January 24, 2008
I learned a new term last week: “affinity” fraud. It came up in a story someone forwarded me about a lawsuit in Lakewood, the central New Jersey township with a booming Orthodox community. According to the Jan. 17 story in the Daily Business Review, NJ developer Eliyahu Weinstein is alleged to have defrauded Miami investor — and fellow Orthodox Jew — Harvey D. Wolinetz out of some $78.5 million in loans and investments.
“Affinity” investment fraud, according to the article, is when someone “preys on members of identifiable groups, such as religious or ethnic communities, seniors or professional groups.” Wolinetz’s trust was “founded on the fact that both men come from the same Orthodox Jewish community,” his lawsuit against Weinstein states. “Instead, Weinstein exploited Mr. Wolinetz’s trust by defrauding him.”
Weinstein’s lawyer said he is confident that the allegations will not stand up in court.
Whatever the truth, it’s an unpleasant story and awful fodder for those inclined to bash the Orthodox. And when I say those inclined to bash the Orthodox, I mean non-Orthodox Jews who think Orthodox Jews are inherently unethical in their business practices. I can’t tell you how many conversations I’ve had with fellow Jews who want to share stories of Orthodox malfeasance.
When they do, I have a standard reply: “Every group has its ‘outliers’ and shouldn’t be judged on the behavior of its nogoodniks. Even religious people can be fallible, troubled, or conniving, but no more so than the general population. And you seem happy to ignore the exceptional commitment to charity and mutual support that is infinitely more emblematic of Orthodox communities.”
I’m not sure how much of an impact my little speech has, since there are bigger forces than logic or fair play at work here. Crime in a religious community is always going to be magnified since outsiders expect that its members should be above such things. And there are some darker, even Oedipal forces involved. For many Jews, the Orthodox represent the past, and their stubborn adherence to tradition is a rebuke to those who have abandoned it. Nothing expiates a secular person’s sense of guilt faster than seeing an Orthodox Jew show up on the crime blotter. (Call it affinity schadenfreude.)
And it’s an American thing. Despite the best efforts of the New Atheists, the most potent charge you can level at believers is not that they are irrational or intolerant, but that they are hypocritical. Conservatives get it wrong when they call the “liberal” media anti-religious for the salacious way they cover religious scandals. In fact, religion usually becomes a front page, top-of-the-hour story when the reporter can explore the gap between the ideal and the real. “Troubling news tonight, Jim,” says the reporter, standing in front of St. Whatever. “A priest who pledged to uphold the word of God is instead in custody for….”

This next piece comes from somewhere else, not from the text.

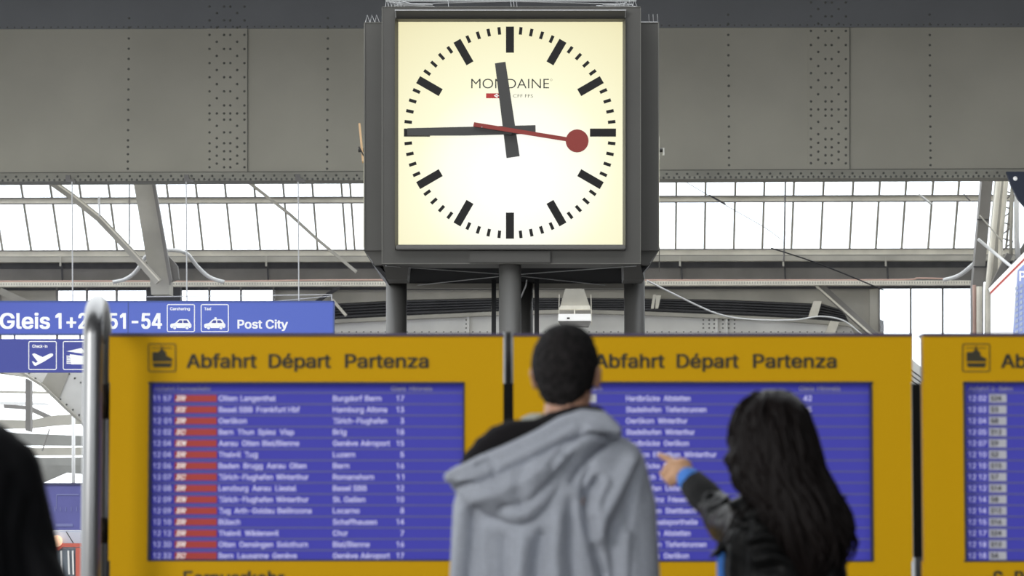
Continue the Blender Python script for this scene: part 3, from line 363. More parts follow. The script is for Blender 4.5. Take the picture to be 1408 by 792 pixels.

It’s for this reason that a newspaper is more likely to identify the religion of an Orthodox Jew than his non-Orthodox coreligionist. Take The New York Times’ coverage of Martin Tankleff, the Long Island man whose conviction was overturned 17 years after he was imprisoned for the murder of his parents. Everyone in this sad story is Jewish, including a shadowy businessman who called himself the Bagel King of Long Island, but the word “Jewish” barely comes up in the coverage.
Orthodox Jews also pay the price for their own relative insularity. The more sheltered a community is, the more it’s likely to breed distrust (unless they’re Amish; everything they do looks adorable from the outside).
Finally, Orthodox visibility implicates all Jews. That’s probably why I felt a more-than-usual twinge of disappointment after reading Saturday’s investigative piece in the Bergen Record about the various Jewish-run “charities” that seek car donations to “Help Children in Need.” One, The Outreach Center, turns out to be a Brooklyn synagogue, and several of the charities it says it supports say they haven’t received any payments since 2002. At the very least, a troubling picture emerges of Jewish institutions raising money for their own purposes while playing on the sympathies of donors who probably think they are helping kids of all faiths (and certainly aren’t interested in supporting a religious institution’s particularistic agenda).
Is it unfair for folks like me to demand more of those who are so visible in their embrace of the mitzvot? Not entirely. “In a way, this is a kind of tribute to Orthodoxy,” wrote Rabbi Emanuel Feldman, discussing similar scrutiny in the wake of the Jack Abramoff scandal. “It is a recognition that Orthodoxy has a higher standard, and anyone who would stand under its umbrella is held — I think rightfully — to this higher standard.”
Feldman, the former editor of the Modern Orthodox journal Tradition, reminded his fellow Orthodox Jews of the concept of hilul Hashem, the desecration of the Holy Name. “This means that every Jew is responsible that the good Name of the God of Israel be preserved; he or she is bidden to behave in such a way that the good Name of God — which he represents — not be sullied, and that, on the contrary, it be sanctified,” wrote Feldman. “The more pious the Jew, the greater his responsibility in this regard.”
That doesn’t at all excuse the Orthodox-bashers. There’s a name for those who suggest that Orthodox Jews have, well, an affinity for wrongdoing: They’re called anti-Semites.